Chautauqua Institution wins Livable Community Award

CHAUTAUQUA - Chautauqua Institution has been recognized as one of the world's most livable communities.

At a ceremony in Chicago, Chautauqua Institution was presented with the Silver Award at the International Awards for Livable Communities, also known as the LivCom Awards. The competition, launched in 1997, is endorsed by the United Nations Environment Programme and is the world's only competition focusing on best practice regarding the management of the local environment.

Delegations from communities in 22 countries and six continents were in attendance for the five-day finals event, presenting to a panel of international judges and exchanging best practices in a collegial atmosphere.

Chautauqua is the first dedicated community institution to reach the finals of the international competition and the only American finalist in the small community (under 20,000 population) category. Other finalists in the small community category included Emly, Ireland; Haapsalu Municipality, Estonia; Pushchino, Russia; and Trim, Ireland.

"We are very pleased that Chautauqua Institution has received international recognition as a livable community," said Chautauqua President Thomas Becker. "Equally important, we hope this award calls attention to the richness of life in the larger community of Chautauqua County and brings us together to promote tourism and foster civic pride in the region."

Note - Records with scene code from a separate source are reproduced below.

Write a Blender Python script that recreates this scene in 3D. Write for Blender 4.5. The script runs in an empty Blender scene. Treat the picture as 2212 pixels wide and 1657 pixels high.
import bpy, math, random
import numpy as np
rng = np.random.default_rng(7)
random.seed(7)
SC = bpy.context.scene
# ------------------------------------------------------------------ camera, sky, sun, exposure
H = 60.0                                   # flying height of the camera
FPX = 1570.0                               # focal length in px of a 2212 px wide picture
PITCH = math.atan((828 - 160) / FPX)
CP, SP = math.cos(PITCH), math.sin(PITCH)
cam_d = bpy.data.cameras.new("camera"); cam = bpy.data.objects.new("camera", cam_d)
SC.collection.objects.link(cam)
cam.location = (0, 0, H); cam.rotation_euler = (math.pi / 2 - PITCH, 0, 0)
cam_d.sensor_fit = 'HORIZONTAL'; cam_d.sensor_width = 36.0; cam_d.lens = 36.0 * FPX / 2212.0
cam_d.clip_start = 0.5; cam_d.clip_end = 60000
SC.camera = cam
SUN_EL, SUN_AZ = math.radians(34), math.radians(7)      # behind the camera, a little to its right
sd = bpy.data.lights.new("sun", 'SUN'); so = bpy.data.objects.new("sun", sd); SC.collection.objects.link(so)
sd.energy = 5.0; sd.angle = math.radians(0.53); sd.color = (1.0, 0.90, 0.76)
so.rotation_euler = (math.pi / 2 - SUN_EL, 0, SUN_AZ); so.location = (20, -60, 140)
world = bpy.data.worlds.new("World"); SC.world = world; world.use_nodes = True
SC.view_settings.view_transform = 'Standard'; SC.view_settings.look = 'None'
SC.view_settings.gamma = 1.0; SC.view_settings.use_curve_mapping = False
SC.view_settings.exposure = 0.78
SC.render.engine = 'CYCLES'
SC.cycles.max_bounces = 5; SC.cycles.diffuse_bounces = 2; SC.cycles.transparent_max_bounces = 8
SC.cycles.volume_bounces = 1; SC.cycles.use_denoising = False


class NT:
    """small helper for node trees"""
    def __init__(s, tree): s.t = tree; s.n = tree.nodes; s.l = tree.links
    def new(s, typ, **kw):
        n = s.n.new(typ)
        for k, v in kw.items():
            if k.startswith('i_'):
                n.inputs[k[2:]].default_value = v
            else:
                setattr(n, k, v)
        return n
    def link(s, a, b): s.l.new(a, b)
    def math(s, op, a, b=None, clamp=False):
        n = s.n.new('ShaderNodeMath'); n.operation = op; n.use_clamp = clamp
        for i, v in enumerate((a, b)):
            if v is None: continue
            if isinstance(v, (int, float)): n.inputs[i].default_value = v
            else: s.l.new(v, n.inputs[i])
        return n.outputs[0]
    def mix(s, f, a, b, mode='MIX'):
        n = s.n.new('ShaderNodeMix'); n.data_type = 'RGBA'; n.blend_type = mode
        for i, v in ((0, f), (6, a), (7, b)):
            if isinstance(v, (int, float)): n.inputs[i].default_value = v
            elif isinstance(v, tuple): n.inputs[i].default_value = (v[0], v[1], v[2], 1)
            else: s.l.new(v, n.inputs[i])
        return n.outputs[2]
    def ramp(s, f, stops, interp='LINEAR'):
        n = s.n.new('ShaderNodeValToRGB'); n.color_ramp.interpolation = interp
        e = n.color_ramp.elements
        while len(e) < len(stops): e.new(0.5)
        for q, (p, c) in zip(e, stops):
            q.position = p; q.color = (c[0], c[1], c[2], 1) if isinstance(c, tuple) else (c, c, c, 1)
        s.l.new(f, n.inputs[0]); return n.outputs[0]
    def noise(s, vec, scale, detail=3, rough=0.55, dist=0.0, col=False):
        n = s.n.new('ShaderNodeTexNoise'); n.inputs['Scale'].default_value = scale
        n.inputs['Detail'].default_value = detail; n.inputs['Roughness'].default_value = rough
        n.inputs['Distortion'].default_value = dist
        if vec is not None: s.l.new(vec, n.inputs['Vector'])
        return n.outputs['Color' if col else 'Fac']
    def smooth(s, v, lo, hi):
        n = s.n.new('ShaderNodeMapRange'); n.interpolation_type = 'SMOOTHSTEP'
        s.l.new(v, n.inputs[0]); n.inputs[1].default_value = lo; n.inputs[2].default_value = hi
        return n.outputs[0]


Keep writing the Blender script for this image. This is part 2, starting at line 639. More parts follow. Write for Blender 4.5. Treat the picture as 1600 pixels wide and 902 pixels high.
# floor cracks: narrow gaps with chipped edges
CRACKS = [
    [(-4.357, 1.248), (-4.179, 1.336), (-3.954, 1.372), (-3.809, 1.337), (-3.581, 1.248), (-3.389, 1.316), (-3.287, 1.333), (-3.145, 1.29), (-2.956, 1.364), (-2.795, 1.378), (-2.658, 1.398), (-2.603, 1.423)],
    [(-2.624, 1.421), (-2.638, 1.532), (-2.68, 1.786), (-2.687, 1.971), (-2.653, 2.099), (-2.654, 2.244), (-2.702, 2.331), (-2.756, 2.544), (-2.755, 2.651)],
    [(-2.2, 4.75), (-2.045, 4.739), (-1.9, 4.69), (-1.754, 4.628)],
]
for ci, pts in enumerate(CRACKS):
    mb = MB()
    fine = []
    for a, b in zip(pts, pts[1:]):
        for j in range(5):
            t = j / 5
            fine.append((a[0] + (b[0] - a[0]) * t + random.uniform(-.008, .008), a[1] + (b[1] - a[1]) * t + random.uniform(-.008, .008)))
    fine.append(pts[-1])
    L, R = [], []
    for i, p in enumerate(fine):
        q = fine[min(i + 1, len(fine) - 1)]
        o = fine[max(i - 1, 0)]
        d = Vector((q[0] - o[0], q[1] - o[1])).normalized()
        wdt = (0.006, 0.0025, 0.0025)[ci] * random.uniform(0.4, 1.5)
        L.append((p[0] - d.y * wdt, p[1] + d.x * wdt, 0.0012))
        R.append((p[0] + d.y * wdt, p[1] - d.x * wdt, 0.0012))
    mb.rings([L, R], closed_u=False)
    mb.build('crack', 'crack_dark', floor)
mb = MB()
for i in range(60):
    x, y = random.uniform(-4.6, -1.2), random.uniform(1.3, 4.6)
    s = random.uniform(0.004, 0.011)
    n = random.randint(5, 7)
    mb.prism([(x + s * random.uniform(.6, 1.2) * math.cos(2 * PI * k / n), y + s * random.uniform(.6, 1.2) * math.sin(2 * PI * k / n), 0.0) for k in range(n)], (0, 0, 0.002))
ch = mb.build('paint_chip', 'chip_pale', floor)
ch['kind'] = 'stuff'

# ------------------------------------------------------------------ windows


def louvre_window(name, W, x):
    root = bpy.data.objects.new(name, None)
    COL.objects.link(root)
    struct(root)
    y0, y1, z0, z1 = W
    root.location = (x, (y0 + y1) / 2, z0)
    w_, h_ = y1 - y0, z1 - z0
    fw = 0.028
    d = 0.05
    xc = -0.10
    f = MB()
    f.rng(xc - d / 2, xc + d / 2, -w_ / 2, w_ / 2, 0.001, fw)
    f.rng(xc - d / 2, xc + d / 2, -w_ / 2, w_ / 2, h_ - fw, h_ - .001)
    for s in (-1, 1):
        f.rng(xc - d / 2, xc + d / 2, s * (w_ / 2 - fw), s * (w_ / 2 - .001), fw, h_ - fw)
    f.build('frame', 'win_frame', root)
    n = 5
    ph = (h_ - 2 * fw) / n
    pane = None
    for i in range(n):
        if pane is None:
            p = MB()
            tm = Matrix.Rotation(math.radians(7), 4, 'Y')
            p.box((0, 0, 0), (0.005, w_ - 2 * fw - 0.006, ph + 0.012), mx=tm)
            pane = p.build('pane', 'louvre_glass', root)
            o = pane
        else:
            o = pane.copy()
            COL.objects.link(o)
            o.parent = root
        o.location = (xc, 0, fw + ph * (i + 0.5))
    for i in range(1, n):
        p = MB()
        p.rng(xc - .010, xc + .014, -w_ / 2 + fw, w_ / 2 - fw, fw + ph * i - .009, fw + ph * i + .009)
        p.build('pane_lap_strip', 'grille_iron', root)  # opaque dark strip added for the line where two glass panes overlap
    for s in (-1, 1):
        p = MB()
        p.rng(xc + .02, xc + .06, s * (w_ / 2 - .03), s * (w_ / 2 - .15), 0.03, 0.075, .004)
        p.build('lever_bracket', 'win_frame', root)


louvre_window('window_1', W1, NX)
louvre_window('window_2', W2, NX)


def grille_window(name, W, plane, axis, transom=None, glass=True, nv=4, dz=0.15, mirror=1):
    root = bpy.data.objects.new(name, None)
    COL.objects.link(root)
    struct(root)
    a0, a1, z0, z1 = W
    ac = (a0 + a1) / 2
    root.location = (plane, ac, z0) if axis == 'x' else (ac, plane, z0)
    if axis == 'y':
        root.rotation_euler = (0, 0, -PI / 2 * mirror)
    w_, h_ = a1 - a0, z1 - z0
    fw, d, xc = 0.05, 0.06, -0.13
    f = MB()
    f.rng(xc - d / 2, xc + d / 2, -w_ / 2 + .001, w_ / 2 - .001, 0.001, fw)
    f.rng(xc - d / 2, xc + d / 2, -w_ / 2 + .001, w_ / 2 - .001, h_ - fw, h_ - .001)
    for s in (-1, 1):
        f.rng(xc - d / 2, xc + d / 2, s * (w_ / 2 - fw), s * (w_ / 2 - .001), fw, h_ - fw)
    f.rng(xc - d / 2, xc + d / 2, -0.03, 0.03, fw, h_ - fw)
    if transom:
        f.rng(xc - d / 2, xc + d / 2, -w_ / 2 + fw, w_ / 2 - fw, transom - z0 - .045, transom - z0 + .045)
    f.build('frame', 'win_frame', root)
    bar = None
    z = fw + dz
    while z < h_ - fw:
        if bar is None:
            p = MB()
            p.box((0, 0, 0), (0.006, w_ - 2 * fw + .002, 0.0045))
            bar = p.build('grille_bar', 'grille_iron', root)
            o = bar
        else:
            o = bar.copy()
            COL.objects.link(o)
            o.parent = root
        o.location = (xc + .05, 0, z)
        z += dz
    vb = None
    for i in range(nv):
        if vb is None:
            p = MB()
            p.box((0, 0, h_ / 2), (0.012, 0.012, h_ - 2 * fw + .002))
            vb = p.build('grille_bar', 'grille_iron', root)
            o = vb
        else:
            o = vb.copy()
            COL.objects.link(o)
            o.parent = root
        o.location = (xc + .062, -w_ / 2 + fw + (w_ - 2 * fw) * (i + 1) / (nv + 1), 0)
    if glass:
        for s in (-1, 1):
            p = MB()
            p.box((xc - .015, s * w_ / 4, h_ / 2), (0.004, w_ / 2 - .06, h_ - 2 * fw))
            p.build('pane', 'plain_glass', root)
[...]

Communities in all population categories for the LivCom competition were judged on five criteria: enhancement of the natural and built landscape; arts, culture and heritage; environmental best practices; community participation and empowerment; healthy lifestyle; and strategic planning.

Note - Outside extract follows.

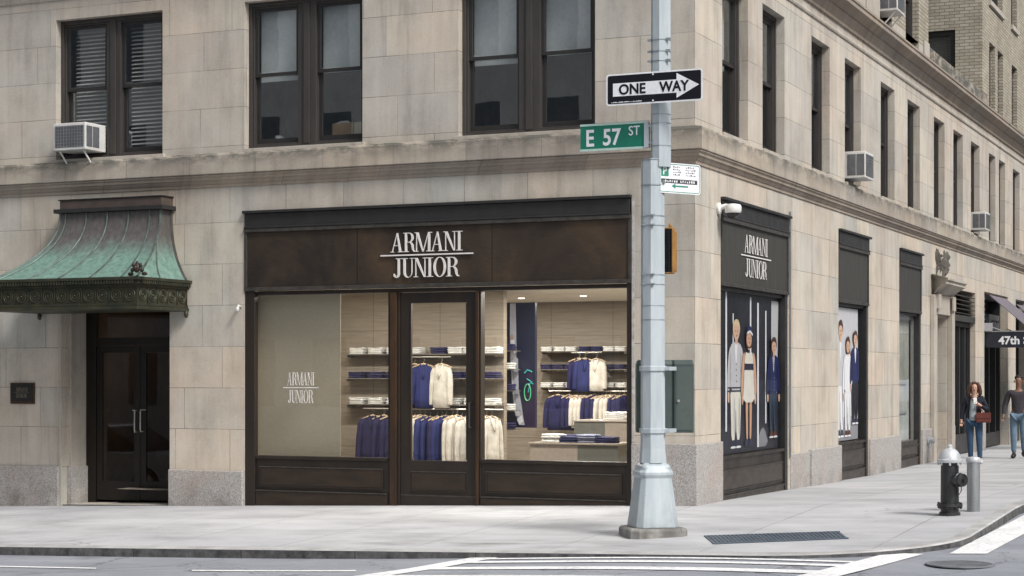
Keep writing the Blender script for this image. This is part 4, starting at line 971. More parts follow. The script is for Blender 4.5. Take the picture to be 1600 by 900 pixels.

After submitting a written application in June, Chautauqua Institution learned it was a finalist for the Whole City category in August. Attending the finals event on behalf of Chautauqua were Matt Ewalt, publications editor for Chautauqua Institution, Charlie Heinz, community planning associate and former vice president for administrative and community services, architect Marty Serena and summer resident Ernest Mahaffey.

"We were honored to be part of this international gathering of communities that have dedicated themselves to issues of historic preservation, environmental sustainability, civic engagement and lifelong learning," Ewalt said. "Recognizing that the institution does not operate as a city, town or village in the traditional sense, it was important for our delegation to call attention both to Chautauqua's unique functions as well as its true strengths as a livable community and how it functions as a prototype, a model for other communities to draw from."

Ewalt said that the delegation's presentation focused on Chautauqua's efforts to protect Chautauqua Lake through stormwater management, implement energy-saving best practices in all its facilities, and engage all residents and visitors in programs encompassing the arts, education, religion and recreation. Aspects of good community planning and design were also highlighted, including the importance placed on public space, a pedestrian-friendly environment, and a strong connection with nature and the lake.

"Having attended presentations made by other communities at LivCom, I was also impressed by the emphasis on lifelong learning, volunteerism and healthy living by the judges," Ewalt said. "Chautauqua, as a community, truly sets a global standard in these areas and in its focus on community.